Microphysics of Europa’s surface with Galileo/NIMS data

Abstract

Europa’s surface is one of the youngest in the solar system. The Jovian moon is believed to hide a global liquid water ocean under its icy crust [1] and is exposed to intense space weathering due to the continuous bombardment by electrons and ions from Jupiter’s magnetosphere [2]. To understand the processes governing the evolution of the surface it is necessary to finely characterize the microphysics of the ice (composition via endmember volume abundance, grain size and surface roughness). However, the majority of the previous studies [3,4] do not allow to constrain precisely these parameters.   Here we report the use of a radiative transfer model [5] in a Bayesian MCMC inference framework [6,7] to retrieve microphysical properties of Europa's surface using the Galileo Near-Infrared Mapping Spectrometer (NIMS) hyperspectral data [8]. We present the analysis of a calibrated spectrum of a dark lineament from the trailing Anti-jovian hemisphere.
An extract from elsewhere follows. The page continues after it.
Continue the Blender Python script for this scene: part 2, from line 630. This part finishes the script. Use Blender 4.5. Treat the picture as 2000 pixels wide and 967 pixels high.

The estimated signal-to-noise ratio (SNR) is between 5 and 50, we mainly focus on the 1.0-2.5 µm region for which the SNR is higher with an uncertainty on the absolute calibration up to 10% [8].   A first work has allowed us to test all combinations of 3, 4 and 5 endmembers from a list of 15 relevant compounds [9]. We were able to test over 5,000 combinations and show that some compounds appear necessary to reproduce the observation, such as water ice and sulfuric acid octahydrate, in agreement with previous studies [3,4,10]. However, adding either hydrated sulfates or chlorine salts produces results substantially similar [9]. Here we present a follow-up study in which we focus on the few acceptable combinations identified by our Bayesian inversions and we analyze the results in terms of grain size and surface roughness. We show that the grain size of the mandatory endmembers is well constrained and similar from one combination to another [11]. The macroscopic roughness is however poorly constrained [11], as expected. Thanks to numerical optimizations we are able to invert independently every spectel of a NIMS hyperspectral cube with the bayesian MCMC algorithm. From this result, we present maps of microphysical properties on an entire hyperspectral image of a dark lineament.